M. [P] qu’à l’occasion de deux rendez-vous du 22 décembre 2017 en matinée, l’un avec le gérant de l’EURL Méniel et l’autre avec le président de la société ACTP, ces deux personnes l’ont informé avoir reçu la visite de M. [H] au sein de leurs locaux respectifs et avoir été démarchées par lui.

Si la commission de discipline n’a pas accordé force probante à ce mail, la cour lui accorde au contraire toute force probante, s’agissant d’un message échangé dans un cadre professionnel avant même que la société Soficom ait eu connaissance du départ de plusieurs clients et surtout avant toute saisine d’une juridiction, ce qui explique qu’il ne réponde pas aux exigences prévues par l’article 202 du code de procédure civile.

Bien plus, il émane d’un proche de M. [H] et le fait que ces deux clients ne fassent pas partie de ceux ayant rejoint M. [H] ne permet aucunement d’en limiter la force probante puisque, s’ils avaient fait ce choix, ils ne s’en seraient pas ouverts à un salarié de la société Soficom.

Il convient en conséquence d’infirmer le jugement et de condamner M. [H] à payer à la société Soficom la somme de 5 000 euros à titre de dommages et intérêts pour manquement à l’obligation de loyauté.

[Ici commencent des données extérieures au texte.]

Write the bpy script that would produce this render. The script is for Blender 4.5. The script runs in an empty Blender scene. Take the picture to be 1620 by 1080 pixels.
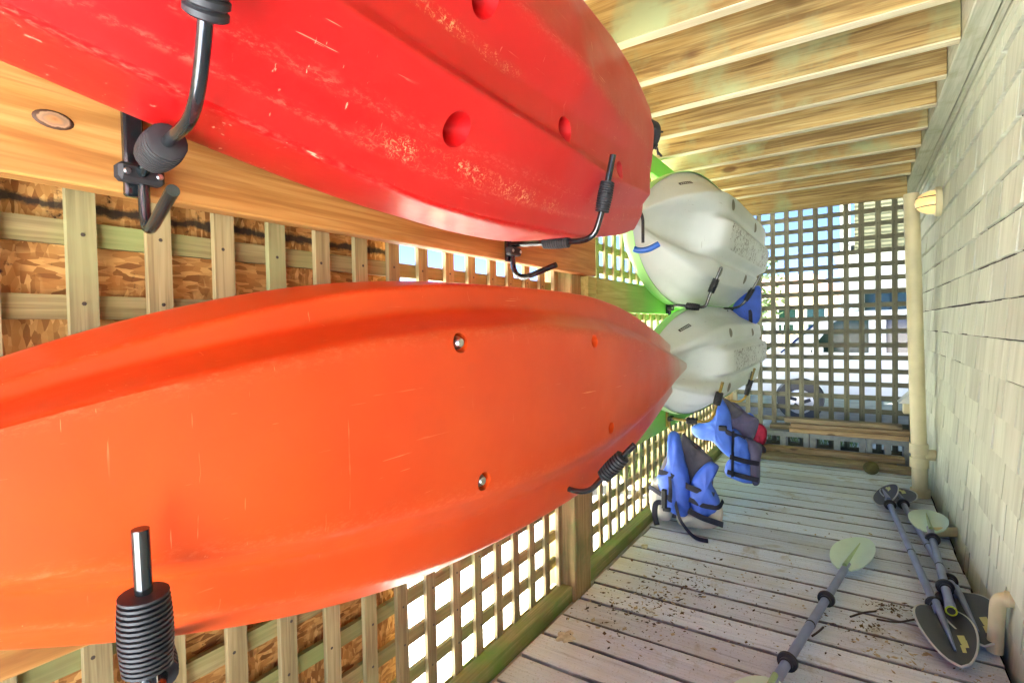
import bpy, bmesh, math, random
import numpy as np
from mathutils import Vector, Matrix, noise as mnoise
random.seed(7); rng = np.random.default_rng(7)
C = bpy.context.scene.collection
sc = bpy.context.scene
R = math.radians

# ---------------------------------------------------------------- camera, sky, sun, exposure
CAM_H = 1.09
cam = bpy.data.cameras.new('camera'); cam.sensor_width = 36; cam.lens = 829.0 / 1620 * 36
cam.clip_start = 0.02; cam.clip_end = 3000
cobj = bpy.data.objects.new('camera', cam); C.objects.link(cobj)
yaw, pitch, roll = .5806, -.0238, -.0200
fw = Vector((-math.sin(yaw) * math.cos(pitch), math.cos(yaw) * math.cos(pitch), math.sin(pitch)))
rt = fw.cross(Vector((0, 0, 1))).normalized(); up = rt.cross(fw)
r2 = rt * math.cos(roll) + up * math.sin(roll); u2 = -rt * math.sin(roll) + up * math.cos(roll)
M = Matrix((r2, u2, -fw)).transposed().to_4x4(); M.translation = (0, 0, CAM_H)
cobj.matrix_world = M; sc.camera = cobj

SUN_EL, SUN_AZ = 71, -87           # azimuth from +Y towards +X
w = bpy.data.worlds.new('World'); sc.world = w; w.use_nodes = True
nt = w.node_tree; bg = nt.nodes['Background']
sky = nt.nodes.new('ShaderNodeTexSky'); sky.sky_type = 'NISHITA'; sky.sun_disc = False
sky.sun_elevation = R(SUN_EL); sky.sun_rotation = R(SUN_AZ)
sky.air_density = 0.22; sky.dust_density = 0.03; sky.ozone_density = 3.0; sky.altitude = 5000
nt.links.new(sky.outputs[0], bg.inputs[0]); bg.inputs[1].default_value = 0.05
sun = bpy.data.lights.new('sun', 'SUN'); sun.energy = 5.0; sun.angle = R(0.5); sun.color = (1, .985, .96)
so = bpy.data.objects.new('sun', sun); C.objects.link(so)
sd = Vector((math.sin(R(SUN_AZ)) * math.cos(R(SUN_EL)), math.cos(R(SUN_AZ)) * math.cos(R(SUN_EL)), math.sin(R(SUN_EL))))
so.rotation_euler = sd.to_track_quat('Z', 'Y').to_euler(); so.location = (0, 0, 20)
sc.view_settings.view_transform = 'Standard'; sc.view_settings.look = 'None'
sc.view_settings.exposure = 5.0; sc.view_settings.gamma = 1.0; sc.view_settings.use_curve_mapping = False
sc.render.engine = 'CYCLES'
sc.cycles.use_denoising = True; sc.cycles.max_bounces = 12; sc.cycles.diffuse_bounces = 7
sc.cycles.glossy_bounces = 3; sc.cycles.sample_clamp_indirect = 2; sc.cycles.caustics_reflective = False; sc.cycles.caustics_refractive = False; sc.cycles.use_adaptive_sampling = False; sc.cycles.blur_glossy = 1.0

# ---------------------------------------------------------------- materials
def S(r, g, b):
    f = lambda c: c / 12.92 if c <= .04045 else ((c + .055) / 1.055) ** 2.4
    return (f(r / 255), f(g / 255), f(b / 255), 1)
class NT:
    def __init__(s, name):
        s.m = bpy.data.materials.new(name); s.m.use_nodes = True
        s.t = s.m.node_tree; s.b = s.t.nodes['Principled BSDF']
    def n(s, kind, **kw):
        x = s.t.nodes.new('ShaderNode' + kind)
        for k, v in kw.items():
            if k.startswith('i_'):
                k = k[2:]; x.inputs[int(k) if k.isdigit() else k.replace('_', ' ')].default_value = v
            else: setattr(x, k, v)
        return x
    def l(s, a, b): s.t.links.new(a, b)
    def coords(s, scale, rand=True, world=False):
        if world: v = s.n('NewGeometry').outputs['Position']
        else: v = s.n('TexCoord').outputs['Object']
        if rand:
            oi = s.n('ObjectInfo'); mu = s.n('VectorMath', operation='SCALE'); mu.inputs[0].default_value = (37, 53, 71)
            s.l(oi.outputs['Random'], mu.inputs['Scale'])
            ad = s.n('VectorMath', operation='ADD'); s.l(v, ad.inputs[0]); s.l(mu.outputs[0], ad.inputs[1]); v = ad.outputs[0]
        mp = s.n('VectorMath', operation='MULTIPLY'); s.l(v, mp.inputs[0]); mp.inputs[1].default_value = scale
        return mp.outputs[0]
    def noise(s, vec, scale=1.0, detail=4, rough=.55, dist=0.0):
        x = s.n('TexNoise'); x.inputs['Scale'].default_value = scale; x.inputs['Detail'].default_value = detail
        x.inputs['Roughness'].default_value = rough; x.inputs['Distortion'].default_value = dist
        s.l(vec, x.inputs['Vector']); return x.outputs['Fac']
    def ramp(s, fac, *stops):
        x = s.n('ValToRGB'); e = x.color_ramp.elements
        while len(e) < len(stops): e.new(.5)
        for k, (p, c) in zip(e, stops):
            k.position = p; k.color = c if len(c) == 4 else (*c, 1)
        s.l(fac, x.inputs[0]); return x.outputs[0]
    def mask(s, fac, a, b):
        x = s.n('MapRange', clamp=True); x.inputs[1].default_value = a; x.inputs[2].default_value = b
        s.l(fac, x.inputs[0]); return x.outputs[0]
    def mul(s, a, b):
        x = s.n('Math', operation='MULTIPLY')
        for i, q in enumerate((a, b)):
            if isinstance(q, (int, float)): x.inputs[i].default_value = q
            else: s.l(q, x.inputs[i])
        return x.outputs[0]
    def mix(s, fac, a, b, blend='MIX'):
        x = s.n('Mix', data_type='RGBA', blend_type=blend)
        for i, q in ((0, fac), (6, a), (7, b)):
            if isinstance(q, (int, float)): x.inputs[i].default_value = q
            elif isinstance(q, tuple): x.inputs[i].default_value = q if len(q) == 4 else (*q, 1)
            else: s.l(q, x.inputs[i])
        return x.outputs[2]
    def done(s, col=None, rough=.6, bump=None, dist=.002, strength=.6, metal=0, spec=None):
        if col is not None:
            if isinstance(col, tuple): s.b.inputs['Base Color'].default_value = col if len(col) == 4 else (*col, 1)
            else: s.l(col, s.b.inputs['Base Color'])
        if isinstance(rough, (int, float)): s.b.inputs['Roughness'].default_value = rough
        else: s.l(rough, s.b.inputs['Roughness'])
        s.b.inputs['Metallic'].default_value = metal
        if spec is not None: s.b.inputs['Specular IOR Level'].default_value = spec
        if bump is not None:
            x = s.n('Bump'); x.inputs['Strength'].default_value = strength; x.inputs['Distance'].default_value = dist
            s.l(bump, x.inputs['Height']); s.l(x.outputs[0], s.b.inputs['Normal'])
        return s.m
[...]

Sur les dépens et frais irrépétibles.

En qualité de partie succombante, il y a lieu de condamner M. [H] aux entiers dépens, y compris ceux de première instance, de le débouter de sa demande formulée en application de l’article 700 du code de procédure civile et de le condamner à payer à la société Soficom la somme de 800 euros sur ce même fondement, en plus de la somme allouée en première instance.

PAR CES MOTIFS,

La cour statuant contradictoirement et publiquement, par arrêt mis à disposition au greffe,

Dans les limites de la saisine, confirme le jugement en toutes ses dispositions sauf en ce qu’il a débouté la société Soficom de sa demande de dommages et intérêts ;

L’infirme de ce chef et statuant à nouveau,

Condamne M. [V] [H] à payer à la société Soficom la somme de 5 000 euros à titre de dommages et intérêts pour manquement à l’obligation de loyauté ;

Y ajoutant,

Condamne M. [V] [H] aux entiers dépens ;

Condamne M. [V] [H] à payer à la société Soficom la somme de 800 euros en application de l’article 700 du code de procédure civile ;

Déboute M. [V] [H] de sa demande formulée en application de l’article 700 du code de procédure civile.